I met with a company that wanted me to help them grow by engaging employees at a richer, more inclusive way.  The company said it wanted to have employees involved in directing some of the goals of the company to help create buy-in, but also to create collaboration.  For years, apparently, employees had complained that the executive team did not understand life on the production line.  The company wanted to move forward in a healthier direction, which they believed would increase production and profit.  When I had conducted an employee survey, which included the items mentioned, the results were not surprising to me.  Employees were very specific about initiatives that they thought would help the company grow.  The survey was completed thoughtfully and challenges were expressed; the employees were extending themselves as part of the solution in the initiatives they were suggesting.  As I shared the first employee-suggested initiative for growth, the CEO said, "See, I knew this would happen.  They ask too much of us.  There's no way we can do that."

Didn't that CEO ask the employees to share in the collaboration process?  What did collaboration mean?  Just share things with me that I think the company can do today?  Weren't the employees allowed to be free in the brainstorming process?  Wasn't part of the goal in including employees to create buy-in?  What I left with that day was an understanding that the executive team had much more to learn and work through in order to really see growth, sustained growth, in their organization.

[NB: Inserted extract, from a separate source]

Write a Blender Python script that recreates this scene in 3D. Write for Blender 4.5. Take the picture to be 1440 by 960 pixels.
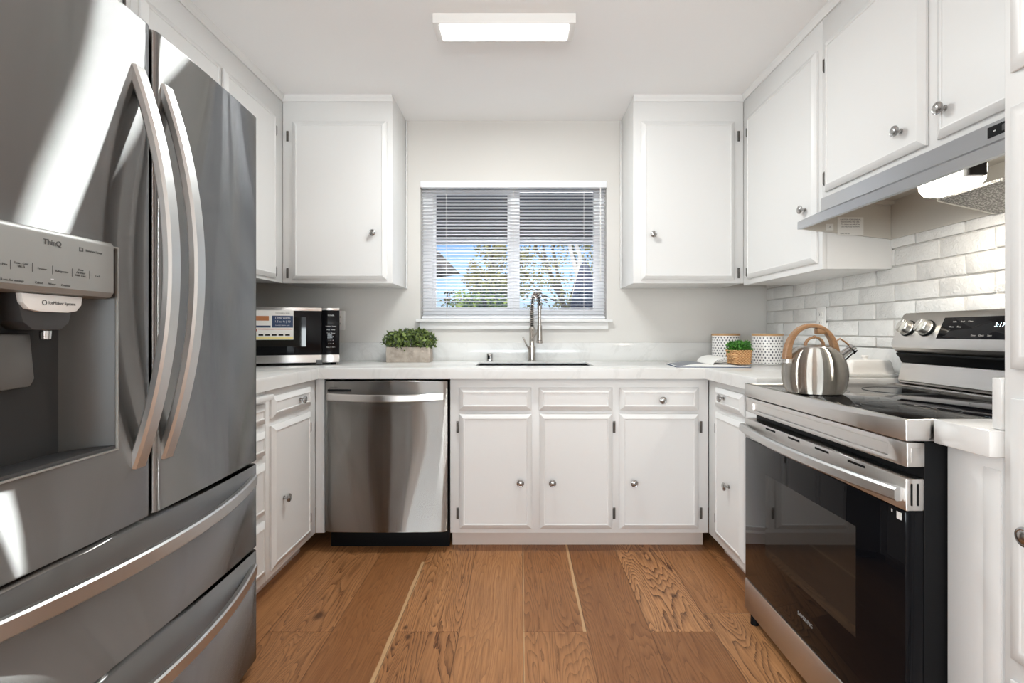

Intentions from a company only go so far (and it's not very far, by the way).  A company has to see where it wants to be first.  Create that vision board, dream and design a bit.  Once you know where you want to go, count the costs.  If it didn't cost anything, then all companies would be walking that path already.  The executive team needs to make a decision as to how much they are willing to invest - in time, publicity, relationships, training, etc.  Effort counts, but only if it's towards something that can be measured.  Companies don't make money by feelings (good or bad), but only when the health of an organization produces results in service and profit.

A company can't get to success (there) from the same approach (here).  Please know that I am not saying that everything has to be thrown out; if a company has tread water over the past five years, even that is saying something is working.  Yet, there are processes, markets, innovation and the like that should be explored for further growth.  An organization can learn.

Companies should be ready to learn a new approach.  A desire to succeed means action plans that will stretch knowledge and skills.  So, get in the game, all you executive teams!  A swing and a miss is always better than watching the ball go by.